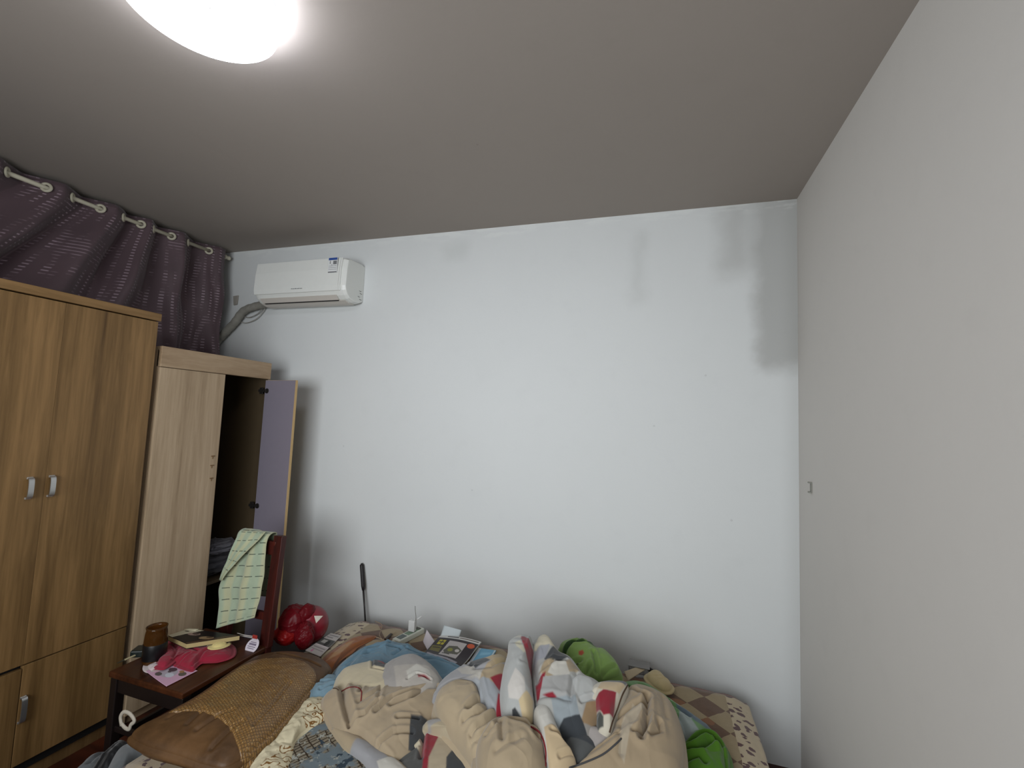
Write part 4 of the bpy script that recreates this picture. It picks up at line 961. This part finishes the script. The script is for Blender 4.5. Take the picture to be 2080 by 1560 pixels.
def towel():
    t = NT('tea_towel_cloth'); uv = t.node('ShaderNodeAttribute', attribute_name='col'); v = t.node('ShaderNodeSeparateColor'); t.l.new(uv.outputs['Color'], v.inputs[0])
    u, w = v.outputs[0], v.outputs[1]                                         # colour attribute carries (across, down) in metres
    wob = t.math('MULTIPLY', t.math('SUBTRACT', t.noise(t.coord(), 12, 3), .5), .006)
    fl = t.math('ABSOLUTE', t.math('SUBTRACT', t.math('FRACT', t.math('MULTIPLY', t.math('ADD', w, wob), 1/.064)), .5))
    line = t.math('LESS_THAN', fl, .038)
    dash = t.math('GREATER_THAN', t.math('FRACT', t.math('MULTIPLY', u, 1/.046)), .30)
    fv = t.math('ABSOLUTE', t.math('SUBTRACT', t.math('FRACT', t.math('MULTIPLY', u, 1/.075)), .5))
    c = t.mix(sstep(t, fv, .30, .12), rgba((150, 166, 142)), rgba((174, 175, 140)))
    c = t.mix(t.math('MULTIPLY', t.noise(t.coord(), 40, 3), .4), c, rgba((182, 190, 168)))
    c = t.mix(t.math('MULTIPLY', t.math('MULTIPLY', line, dash), .85), c, rgba((62, 72, 64)))
    t.out(c, .92, 0, .1); t.b.inputs['Sheen Weight'].default_value = .3; t.bump(t.noise(t.coord(), 420, 2), .35, .002)
    Ls = []
    def strip(rows, n=(60, 26), wv=.005, seed=0):
        """rows of (left point, right point, distance down the cloth) resampled smoothly"""
        Lp = smooth_path([r[0] for r in rows], 10); Rp = smooth_path([r[1] for r in rows], 10)
        Lp = np.array([list(p) for p in Lp]); Rp = np.array([list(p) for p in Rp]); m = len(Lp)
        nu = n[0]; u = np.linspace(0, 1, nu); d = np.interp(np.arange(m)/10.0, np.arange(len(rows)), [r[2] for r in rows])
        V = Lp[:, None]*(1-u)[None, :, None]+Rp[:, None]*u[None, :, None]
        V[:, :, 1] -= (wv*np.sin(u*11+seed)[None, :]+.4*wv*np.sin(u*23+seed)[None, :])*np.clip(d/.12, 0.1, 1)[:, None]+.002*np.sin(d*45)[:, None]
        C = np.zeros(V.shape); C[..., 0] = u[None, :]*.19; C[..., 1] = d[:, None]
        idx = (np.arange(m-1)[:, None]*nu+np.arange(nu-1)).ravel()
        return V.reshape(-1, 3), np.c_[idx, idx+nu, idx+nu+1, idx+1], C.reshape(-1, 3)
    f = lambda px, py, Y: atY(px, py, Y)
    back = [((-2.165, 2.045, .62), (-1.975, 2.045, .64), .0), ((-2.16, 2.035, .80), (-1.965, 2.035, .82), .18), ((-2.15, 2.025, .955), (-1.955, 2.025, .965), .34)]
    Ls.append(strip([back[0], back[1], back[2], ((-2.14, 2.003, .995), (-1.948, 2.003, .992), .385), (tuple(f(487, 1080, 1.955)), tuple(f(546, 1088, 1.955)), .43),
                     (tuple(f(478, 1110, 1.935)), tuple(f(538, 1112, 1.935)), .50), (tuple(f(462, 1150, 1.925)), tuple(f(536, 1150, 1.93)), .61), (tuple(f(447, 1195, 1.915)), tuple(f(530, 1195, 1.92)), .74),
                     (tuple(f(446, 1240, 1.905)), tuple(f(521, 1234, 1.91)), .86), (tuple(f(440, 1276, 1.895)), tuple(f(514, 1256, 1.905)), .95)], seed=1))
    # loose upper-left flap folded over the front
    Ls.append(strip([(tuple(f(489, 1077, 1.948)), tuple(f(540, 1080, 1.948)), .02), (tuple(f(476, 1100, 1.915)), tuple(f(524, 1098, 1.915)), .10), (tuple(f(466, 1125, 1.905)), tuple(f(494, 1128, 1.905)), .18),
                     (tuple(f(456, 1150, 1.898)), tuple(f(466, 1158, 1.898)), .28), (tuple(f(446, 1178, 1.895)), tuple(f(450, 1180, 1.895)), .35)], wv=.003, seed=3))
    o = cloth_obj('tea_towel', Ls, t.m); m = o.modifiers.new('thick', 'SOLIDIFY'); m.thickness = .003
    tag(o, 'pale green checked towel draped over the back of the wooden chair', 'towel')
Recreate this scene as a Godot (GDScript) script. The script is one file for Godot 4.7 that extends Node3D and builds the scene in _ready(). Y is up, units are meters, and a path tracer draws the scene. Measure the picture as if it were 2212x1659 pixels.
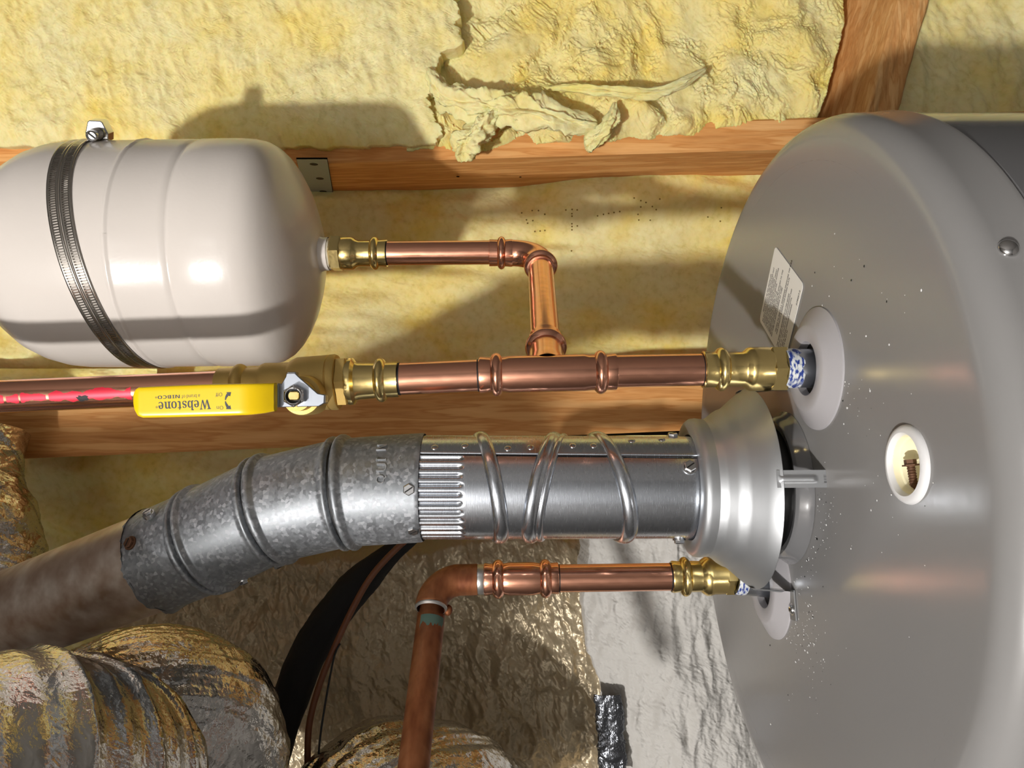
extends Node3D
# Tankless-closet plumbing above a storage water heater. The photograph was taken with the camera rolled a quarter turn,
# so every shape is written in "view axes" (x along the pipes, i.e. world down; y across; z towards the viewer) and each
# top-level node carries the quarter turn B that stands the heater upright in the y-up world.

const F := 1600.0
const B := Basis(Vector3(0, -1, 0), Vector3(1, 0, 0), Vector3(0, 0, 1))
const O := Vector3(0, 1.62, 0)

var bases := {}
var M := {}
var names := {}
var nlow := FastNoiseLite.new()
var nmid := FastNoiseLite.new()
var nfine := FastNoiseLite.new()
var ncell := FastNoiseLite.new()
var nridge := FastNoiseLite.new()

# ------------------------------------------------------------------ mesh buffer
class MB:
	var v := PackedVector3Array()
	var n := PackedVector3Array()
	var uv := PackedVector2Array()
	var c := PackedColorArray()
	var i := PackedInt32Array()
	func tri(a: Vector3, b: Vector3, d: Vector3, nn: Vector3) -> void:
		var k := v.size()
		v.append(a); v.append(b); v.append(d)
		for q in 3:
			n.append(nn); uv.append(Vector2.ZERO)
		if (b - a).cross(d - a).dot(nn) > 0:
			i.append(k); i.append(k + 2); i.append(k + 1)
		else:
			i.append(k); i.append(k + 1); i.append(k + 2)
	func poly(pts: Array, centre: Vector3) -> void:
		var nn: Vector3 = (pts[1] - pts[0]).cross(pts[2] - pts[0]).normalized()
		var m := Vector3.ZERO
		for p in pts: m += p
		m /= pts.size()
		if nn.dot(m - centre) < 0: nn = -nn
		for k in range(1, pts.size() - 1): tri(pts[0], pts[k], pts[k + 1], nn)
	# nu x nv points from fn(u, v) in 0..1; flip turns the outside round
	func grid(nu: int, nv: int, fn: Callable, wrapu := false, flip := false, col = null) -> void:
		var k := v.size()
		var p := PackedVector3Array()
		p.resize((nu + 1) * (nv + 1))
		for b in nv + 1:
			for a in nu + 1:
				p[b * (nu + 1) + a] = fn.call(float(a) / nu, float(b) / nv)
		for b in nv + 1:
			for a in nu + 1:
				var a0 := a - 1
				var a1 := a + 1
				if wrapu:
					if a0 < 0: a0 = nu - 1
					if a1 > nu: a1 = 1
				else:
					a0 = maxi(a0, 0); a1 = mini(a1, nu)
				var b0 := maxi(b - 1, 0)
				var b1 := mini(b + 1, nv)
				var du := p[b * (nu + 1) + a1] - p[b * (nu + 1) + a0]
				var dv := p[b1 * (nu + 1) + a] - p[b0 * (nu + 1) + a]
				var nn := du.cross(dv).normalized()
				if flip: nn = -nn
				v.append(p[b * (nu + 1) + a]); n.append(nn); uv.append(Vector2(float(a) / nu, float(b) / nv))
				if col != null: c.append(col.call(p[b * (nu + 1) + a]))
		for b in nv:
			for a in nu:
				var q := k + b * (nu + 1) + a
				if flip:
					i.append_array([q, q + 1, q + nu + 2, q, q + nu + 2, q + nu + 1])
				else:
					i.append_array([q, q + nu + 2, q + 1, q, q + nu + 1, q + nu + 2])
	# surface of revolution round xf.x ; prof = [Vector2(axial, radius)]; corners sharper than 35 degrees stay sharp
	func lathe(xf: Transform3D, prof: Array, segs := 48, mod = null, facets := false) -> void:
		var m := prof.size()
		var seg := []
		for k in m - 1:
			var d: Vector2 = (prof[k + 1] - prof[k])
			seg.append(Vector2(-d.y, d.x).normalized())
		for k in m - 1:
			var na: Vector2 = seg[k]
			var nb: Vector2 = seg[k]
			if k > 0 and seg[k].dot(seg[k - 1]) > 0.8: na = (seg[k] + seg[k - 1]).normalized()
			if k < m - 2 and seg[k].dot(seg[k + 1]) > 0.8: nb = (seg[k] + seg[k + 1]).normalized()
			if not facets:
				var s := v.size()
				for q in segs + 1:
					var t := TAU * q / segs
					for e in 2:
						var pr: Vector2 = prof[k + e]
						var r := pr.y
						if mod != null: r = mod.call(pr.x, t, r)
						var nn: Vector2 = na if e == 0 else nb
						v.append(xf * Vector3(pr.x, r * sin(t), r * cos(t)))
						n.append((xf.basis * Vector3(nn.x, nn.y * sin(t), nn.y * cos(t))).normalized())
						uv.append(Vector2(float(q) / segs, pr.x))
				for q in segs:
					var w := s + q * 2
					i.append_array([w, w + 2, w + 1, w + 1, w + 2, w + 3])
			else:
				for q in segs:
					var t0 := TAU * q / segs
					var t1 := TAU * (q + 1) / segs
					var pts := []
					for e in [[k, t0], [k, t1], [k + 1, t1], [k + 1, t0]]:
						var pr: Vector2 = prof[e[0]]
						pts.append(xf * Vector3(pr.x, pr.y * sin(e[1]), pr.y * cos(e[1])))
					var tm := (t0 + t1) / 2
					var nn := (xf.basis * Vector3(seg[k].x, seg[k].y * sin(tm), seg[k].y * cos(tm))).normalized()
					tri(pts[0], pts[1], pts[2], nn)
					tri(pts[0], pts[2], pts[3], nn)
	# box with chamfered edges
	func box(xf: Transform3D, s: Vector3, ch: float) -> void:
		var h := s / 2
		var ctr := xf.origin
		var ax := [Vector3.RIGHT, Vector3.UP, Vector3.BACK]
		for a in 3:
			var b := (a + 1) % 3
			var d := (a + 2) % 3
			for sg in [-1, 1]:
				var f := []
				for e in [[-1, -1], [1, -1], [1, 1], [-1, 1]]:
					f.append(xf * (ax[a] * h[a] * sg + ax[b] * (h[b] - ch) * e[0] + ax[d] * (h[d] - ch) * e[1]))
				poly(f, ctr)
			for sb in [-1, 1]:
				for sd in [-1, 1]:
					poly([xf * (ax[b] * h[b] * sb + ax[d] * (h[d] - ch) * sd - ax[a] * (h[a] - ch)), xf * (ax[b] * h[b] * sb + ax[d] * (h[d] - ch) * sd + ax[a] * (h[a] - ch)),
						xf * (ax[b] * (h[b] - ch) * sb + ax[d] * h[d] * sd + ax[a] * (h[a] - ch)), xf * (ax[b] * (h[b] - ch) * sb + ax[d] * h[d] * sd - ax[a] * (h[a] - ch))], ctr)
		for sx in [-1, 1]:
			for sy in [-1, 1]:
				for sz in [-1, 1]:
					var q := Vector3(sx, sy, sz)
					poly([xf * (q * Vector3(h.x, h.y - ch, h.z - ch)), xf * (q * Vector3(h.x - ch, h.y, h.z - ch)), xf * (q * Vector3(h.x - ch, h.y - ch, h.z))], ctr)
	# flat outline in xf's x,y, from z0 to z1, its top edge bevelled by bev
	func prism(xf: Transform3D, o: PackedVector2Array, z0: float, z1: float, bev := 0.0, smooth := false) -> void:
		if Geometry2D.is_polygon_clockwise(o): o.reverse()
		var m := o.size()
		var nn := []
		var inn := PackedVector2Array()
		for k in m:
			var d0 := (o[k] - o[(k + m - 1) % m]).normalized()
			var d1 := (o[(k + 1) % m] - o[k]).normalized()
			var a := Vector2(d0.y, -d0.x)
			var b := Vector2(d1.y, -d1.x)
			var q := (a + b).normalized()
			nn.append([a, b, q])
			inn.append(o[k] - q * bev / maxf(0.4, q.dot(a)))
		var t := Geometry2D.triangulate_polygon(o)
		for k in range(0, t.size(), 3):
			tri(xf * Vector3(inn[t[k]].x, inn[t[k]].y, z1), xf * Vector3(inn[t[k + 1]].x, inn[t[k + 1]].y, z1), xf * Vector3(inn[t[k + 2]].x, inn[t[k + 2]].y, z1), xf.basis.z)
			tri(xf * Vector3(o[t[k]].x, o[t[k]].y, z0), xf * Vector3(o[t[k + 1]].x, o[t[k + 1]].y, z0), xf * Vector3(o[t[k + 2]].x, o[t[k + 2]].y, z0), -xf.basis.z)
		for k in m:
			var w := (k + 1) % m
			var e := Vector3(nn[k][1].x, nn[k][1].y, 0)
			var na := e
			var nb := e
			if smooth:
				if nn[k][0].dot(nn[k][1]) > 0.7: na = Vector3(nn[k][2].x, nn[k][2].y, 0)
				if nn[w][0].dot(nn[w][1]) > 0.7: nb = Vector3(nn[w][2].x, nn[w][2].y, 0)
			var zt := z1 - bev
			quad4(xf, [Vector3(o[k].x, o[k].y, z0), Vector3(o[w].x, o[w].y, z0), Vector3(o[w].x, o[w].y, zt), Vector3(o[k].x, o[k].y, zt)], [na, nb, nb, na], e)
			if bev > 0:
				var up := Vector3(0, 0, 1)
				quad4(xf, [Vector3(o[k].x, o[k].y, zt), Vector3(o[w].x, o[w].y, zt), Vector3(inn[w].x, inn[w].y, z1), Vector3(inn[k].x, inn[k].y, z1)], [(na + up).normalized(), (nb + up).normalized(), (nb + up).normalized(), (na + up).normalized()], (e + up).normalized())
	func quad4(xf: Transform3D, p: Array, ns: Array, nn: Vector3) -> void:
		var k := v.size()
		for q in 4:
			v.append(xf * p[q]); n.append((xf.basis * ns[q]).normalized()); uv.append(Vector2.ZERO)
		if (p[1] - p[0]).cross(p[2] - p[0]).dot(nn) > 0:
			i.append_array([k, k + 2, k + 1, k, k + 3, k + 2])
		else:
			i.append_array([k, k + 1, k + 2, k, k + 2, k + 3])
	# rings = [[centre, plane normal, radius]]
	func loft(rings: Array, segs := 48, flip := false) -> void:
		var us := []
		var u := Vector3(0, 0, 1)
		if absf(rings[0][1].normalized().dot(u)) > 0.9: u = Vector3(0, 1, 0)
		for r in rings:
			var nn: Vector3 = r[1].normalized()
			u = (u - nn * u.dot(nn)).normalized()
			us.append([u, nn.cross(u)])
		grid(segs, rings.size() - 1, func(a, b):
			var k := int(round(b * (rings.size() - 1)))
			return rings[k][0] + (us[k][0] * cos(a * TAU) + us[k][1] * sin(a * TAU)) * rings[k][2], true, flip)
	func disc(c0: Vector3, nn: Vector3, r: float, segs := 32) -> void:
		var a := nn.cross(Vector3(0.31, 0.77, 0.55)).normalized()
		var b := nn.cross(a)
		for k in segs:
			var t0 := TAU * k / segs
			var t1 := TAU * (k + 1) / segs
			tri(c0, c0 + (a * cos(t0) + b * sin(t0)) * r, c0 + (a * cos(t1) + b * sin(t1)) * r, nn)

# ------------------------------------------------------------------ scene helpers
func P(px: float, py: float, Z: float) -> Vector3:
	return Vector3((px - 1106.0) / F * Z, (829.5 - py) / F * Z, -Z)

func numbered(s: String) -> String:
	names[s] = names.get(s, 0) + 1
	return s if names[s] == 1 else "%s_%03d" % [s, names[s] - 1]

const GROUPS := {"copper_pipe": "copper pipes of the water lines", "brass_adapter": "brass press adapters", "copper_elbow": "copper elbows", "insulation_batt": "glass wool batts", "torn_wool": "torn strips of wool on the bright batt", "flexible_duct": "foil flexible ducts", "wall_stud": "fir wall studs", "ceiling_lamp": "unseen globe lamps behind the viewer"}

func tag(o: Node, label: String, cat: String, group := "", kind := "") -> void:
	if label: o.set_meta("label", label)
	if cat: o.set_meta("category", cat)
	var base := String(o.name).trim_suffix("_" + String(o.name).get_slice("_", String(o.name).get_slice_count("_") - 1)) if String(o.name).right(3).is_valid_int() else String(o.name)
	if group == "" and GROUPS.has(base): group = GROUPS[base]
	if group: o.set_meta("group", group)
	if kind: o.set_meta("kind", kind)

func thing(called: String, label: String, cat: String, at := Vector3.ZERO, group := "", kind := "") -> Node3D:
	var o := Node3D.new()
	o.name = numbered(called)
	o.transform = Transform3D(B, O + B * at)
	add_child(o)
	bases[o] = at
	tag(o, label, cat, group, kind)
	return o

func to_mesh(mb: MB, at: Vector3) -> ArrayMesh:
	var a := []
	a.resize(Mesh.ARRAY_MAX)
	var vv := mb.v.duplicate()
	for k in vv.size(): vv[k] -= at
	a[Mesh.ARRAY_VERTEX] = vv
	a[Mesh.ARRAY_NORMAL] = mb.n
	a[Mesh.ARRAY_TEX_UV] = mb.uv
	if mb.c.size() == mb.v.size() and mb.c.size() > 0: a[Mesh.ARRAY_COLOR] = mb.c
	a[Mesh.ARRAY_INDEX] = mb.i
	var m := ArrayMesh.new()
	m.add_surface_from_arrays(Mesh.PRIMITIVE_TRIANGLES, a)
	return m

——

**JOB**
Your task is to reproduce only the lines from the one with "Recreate this scene" through the one with "var nridge := FastNoiseLite.new()", keeping both ends. Skip every picture.

**OUTPUT BELOW**
Recreate this scene as a Godot (GDScript) script. The script is one file for Godot 4.7 that extends Node3D and builds the scene in _ready(). Y is up, units are meters, and a path tracer draws the scene. Measure the picture as if it were 2212x1659 pixels.
extends Node3D
# Tankless-closet plumbing above a storage water heater. The photograph was taken with the camera rolled a quarter turn,
# so every shape is written in "view axes" (x along the pipes, i.e. world down; y across; z towards the viewer) and each
# top-level node carries the quarter turn B that stands the heater upright in the y-up world.

const F := 1600.0
const B := Basis(Vector3(0, -1, 0), Vector3(1, 0, 0), Vector3(0, 0, 1))
const O := Vector3(0, 1.62, 0)

var bases := {}
var M := {}
var names := {}
var nlow := FastNoiseLite.new()
var nmid := FastNoiseLite.new()
var nfine := FastNoiseLite.new()
var ncell := FastNoiseLite.new()
var nridge := FastNoiseLite.new()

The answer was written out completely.